Given information:
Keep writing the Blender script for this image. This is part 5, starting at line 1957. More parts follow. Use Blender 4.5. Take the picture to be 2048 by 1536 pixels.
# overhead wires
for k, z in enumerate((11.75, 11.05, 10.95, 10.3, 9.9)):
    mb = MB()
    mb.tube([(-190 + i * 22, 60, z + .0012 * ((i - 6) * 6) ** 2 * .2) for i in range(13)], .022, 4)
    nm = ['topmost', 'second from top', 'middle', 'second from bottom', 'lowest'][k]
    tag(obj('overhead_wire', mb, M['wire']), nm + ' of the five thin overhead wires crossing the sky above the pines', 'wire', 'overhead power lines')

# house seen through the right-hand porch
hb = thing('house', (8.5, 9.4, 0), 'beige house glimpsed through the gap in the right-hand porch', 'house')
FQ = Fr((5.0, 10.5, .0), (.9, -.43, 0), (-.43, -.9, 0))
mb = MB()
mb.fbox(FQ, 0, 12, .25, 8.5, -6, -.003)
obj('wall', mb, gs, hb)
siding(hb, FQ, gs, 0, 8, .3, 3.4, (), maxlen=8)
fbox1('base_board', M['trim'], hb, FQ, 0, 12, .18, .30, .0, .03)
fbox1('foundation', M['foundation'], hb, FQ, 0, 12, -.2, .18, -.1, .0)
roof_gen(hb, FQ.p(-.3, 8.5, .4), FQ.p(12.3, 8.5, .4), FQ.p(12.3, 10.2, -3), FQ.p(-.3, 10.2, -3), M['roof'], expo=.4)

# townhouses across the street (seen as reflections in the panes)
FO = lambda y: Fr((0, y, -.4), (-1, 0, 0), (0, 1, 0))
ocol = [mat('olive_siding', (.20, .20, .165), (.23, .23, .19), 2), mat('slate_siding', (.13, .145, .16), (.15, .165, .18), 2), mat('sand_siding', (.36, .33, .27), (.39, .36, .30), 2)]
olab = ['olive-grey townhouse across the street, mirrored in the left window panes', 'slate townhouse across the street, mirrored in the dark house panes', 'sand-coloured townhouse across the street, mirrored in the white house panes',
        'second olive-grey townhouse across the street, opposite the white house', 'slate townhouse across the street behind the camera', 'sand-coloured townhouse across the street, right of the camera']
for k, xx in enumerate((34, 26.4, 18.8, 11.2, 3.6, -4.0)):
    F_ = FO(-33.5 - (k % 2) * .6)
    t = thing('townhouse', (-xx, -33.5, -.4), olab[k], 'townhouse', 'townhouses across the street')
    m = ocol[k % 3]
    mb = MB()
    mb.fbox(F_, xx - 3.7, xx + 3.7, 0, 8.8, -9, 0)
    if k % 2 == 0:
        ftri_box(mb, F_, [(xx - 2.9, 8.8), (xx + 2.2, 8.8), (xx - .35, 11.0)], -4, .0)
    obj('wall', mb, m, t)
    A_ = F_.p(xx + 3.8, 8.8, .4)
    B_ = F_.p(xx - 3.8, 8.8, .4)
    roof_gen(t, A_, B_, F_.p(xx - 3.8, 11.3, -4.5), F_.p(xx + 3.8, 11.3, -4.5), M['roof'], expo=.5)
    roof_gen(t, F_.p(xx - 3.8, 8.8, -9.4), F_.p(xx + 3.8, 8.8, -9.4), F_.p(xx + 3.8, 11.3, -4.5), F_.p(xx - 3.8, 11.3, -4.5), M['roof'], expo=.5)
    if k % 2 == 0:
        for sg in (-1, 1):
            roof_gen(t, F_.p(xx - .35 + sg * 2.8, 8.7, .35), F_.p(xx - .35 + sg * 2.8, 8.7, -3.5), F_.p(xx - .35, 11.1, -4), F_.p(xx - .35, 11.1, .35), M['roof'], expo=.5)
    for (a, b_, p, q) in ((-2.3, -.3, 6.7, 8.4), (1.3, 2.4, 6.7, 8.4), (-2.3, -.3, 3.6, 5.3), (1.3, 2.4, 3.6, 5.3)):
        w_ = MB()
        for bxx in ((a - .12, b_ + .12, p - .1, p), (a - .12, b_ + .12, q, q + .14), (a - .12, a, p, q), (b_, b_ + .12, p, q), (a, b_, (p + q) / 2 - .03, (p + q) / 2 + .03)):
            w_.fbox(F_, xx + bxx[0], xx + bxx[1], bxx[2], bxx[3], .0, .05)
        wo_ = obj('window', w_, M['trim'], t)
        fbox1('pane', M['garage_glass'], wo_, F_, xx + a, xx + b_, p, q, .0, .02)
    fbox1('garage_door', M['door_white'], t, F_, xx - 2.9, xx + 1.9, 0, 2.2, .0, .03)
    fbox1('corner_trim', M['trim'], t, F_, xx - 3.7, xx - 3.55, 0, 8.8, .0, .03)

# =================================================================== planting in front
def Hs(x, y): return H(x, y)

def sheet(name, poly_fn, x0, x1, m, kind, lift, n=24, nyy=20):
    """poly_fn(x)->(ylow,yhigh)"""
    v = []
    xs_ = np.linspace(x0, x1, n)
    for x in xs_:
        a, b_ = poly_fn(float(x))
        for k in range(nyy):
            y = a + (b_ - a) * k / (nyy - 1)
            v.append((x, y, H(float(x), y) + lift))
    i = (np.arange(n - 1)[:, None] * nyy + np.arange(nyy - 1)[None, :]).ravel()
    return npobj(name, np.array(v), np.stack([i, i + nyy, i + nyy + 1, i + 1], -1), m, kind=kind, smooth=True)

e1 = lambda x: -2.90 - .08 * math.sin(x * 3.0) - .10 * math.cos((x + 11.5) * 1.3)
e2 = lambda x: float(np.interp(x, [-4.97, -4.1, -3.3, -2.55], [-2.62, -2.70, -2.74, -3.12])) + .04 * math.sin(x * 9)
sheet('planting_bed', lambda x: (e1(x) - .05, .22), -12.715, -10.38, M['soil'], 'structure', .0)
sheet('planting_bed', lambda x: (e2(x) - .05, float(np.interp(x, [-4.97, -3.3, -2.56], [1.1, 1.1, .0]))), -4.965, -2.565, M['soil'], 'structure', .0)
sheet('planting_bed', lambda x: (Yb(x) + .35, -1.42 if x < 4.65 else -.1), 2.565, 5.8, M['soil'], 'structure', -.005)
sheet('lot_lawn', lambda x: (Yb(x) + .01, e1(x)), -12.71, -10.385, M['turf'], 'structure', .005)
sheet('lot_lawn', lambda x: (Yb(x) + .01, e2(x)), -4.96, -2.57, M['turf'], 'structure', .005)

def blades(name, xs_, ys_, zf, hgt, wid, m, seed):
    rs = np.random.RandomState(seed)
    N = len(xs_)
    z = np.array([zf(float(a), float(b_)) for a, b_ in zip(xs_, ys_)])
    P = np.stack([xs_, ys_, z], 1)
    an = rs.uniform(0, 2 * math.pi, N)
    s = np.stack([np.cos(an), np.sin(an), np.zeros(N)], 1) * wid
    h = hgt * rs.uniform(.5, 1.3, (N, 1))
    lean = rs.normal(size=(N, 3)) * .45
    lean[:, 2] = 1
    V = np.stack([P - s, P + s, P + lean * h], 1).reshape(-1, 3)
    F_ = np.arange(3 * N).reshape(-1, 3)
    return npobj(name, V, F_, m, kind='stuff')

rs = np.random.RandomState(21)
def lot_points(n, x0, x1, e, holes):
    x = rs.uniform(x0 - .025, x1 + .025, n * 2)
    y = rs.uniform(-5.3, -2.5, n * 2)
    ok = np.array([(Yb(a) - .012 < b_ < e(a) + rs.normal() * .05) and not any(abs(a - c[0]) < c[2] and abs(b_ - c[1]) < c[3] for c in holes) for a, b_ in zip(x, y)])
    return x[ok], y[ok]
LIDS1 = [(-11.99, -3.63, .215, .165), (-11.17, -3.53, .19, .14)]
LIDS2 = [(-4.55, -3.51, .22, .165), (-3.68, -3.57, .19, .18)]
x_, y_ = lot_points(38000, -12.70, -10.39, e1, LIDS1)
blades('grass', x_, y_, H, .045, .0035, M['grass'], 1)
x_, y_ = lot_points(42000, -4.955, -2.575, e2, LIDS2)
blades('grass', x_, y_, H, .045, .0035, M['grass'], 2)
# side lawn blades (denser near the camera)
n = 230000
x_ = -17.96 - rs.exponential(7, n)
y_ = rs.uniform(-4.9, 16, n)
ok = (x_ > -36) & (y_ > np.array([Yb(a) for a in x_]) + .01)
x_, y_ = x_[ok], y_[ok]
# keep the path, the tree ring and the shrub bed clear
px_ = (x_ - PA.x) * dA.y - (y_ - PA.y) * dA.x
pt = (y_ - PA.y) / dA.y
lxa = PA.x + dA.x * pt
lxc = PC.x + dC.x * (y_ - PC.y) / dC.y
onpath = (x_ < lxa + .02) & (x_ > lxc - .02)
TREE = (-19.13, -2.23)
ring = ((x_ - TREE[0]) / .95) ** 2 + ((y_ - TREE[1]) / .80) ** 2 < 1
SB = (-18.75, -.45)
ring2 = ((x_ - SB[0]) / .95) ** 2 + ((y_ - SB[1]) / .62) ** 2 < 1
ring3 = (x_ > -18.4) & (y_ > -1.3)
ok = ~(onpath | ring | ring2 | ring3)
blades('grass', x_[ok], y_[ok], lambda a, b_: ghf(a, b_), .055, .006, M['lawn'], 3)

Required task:
Return nothing but the lines from the start of the listing above through the line containing "tag(obj('overhead_wire', mb, M['wire']), nm", exactly as given.

Result of the exercise:
Keep writing the Blender script for this image. This is part 5, starting at line 1957. More parts follow. Use Blender 4.5. Take the picture to be 2048 by 1536 pixels.
# overhead wires
for k, z in enumerate((11.75, 11.05, 10.95, 10.3, 9.9)):
    mb = MB()
    mb.tube([(-190 + i * 22, 60, z + .0012 * ((i - 6) * 6) ** 2 * .2) for i in range(13)], .022, 4)
    nm = ['topmost', 'second from top', 'middle', 'second from bottom', 'lowest'][k]
    tag(obj('overhead_wire', mb, M['wire']), nm + ' of the five thin overhead wires crossing the sky above the pines', 'wire', 'overhead power lines')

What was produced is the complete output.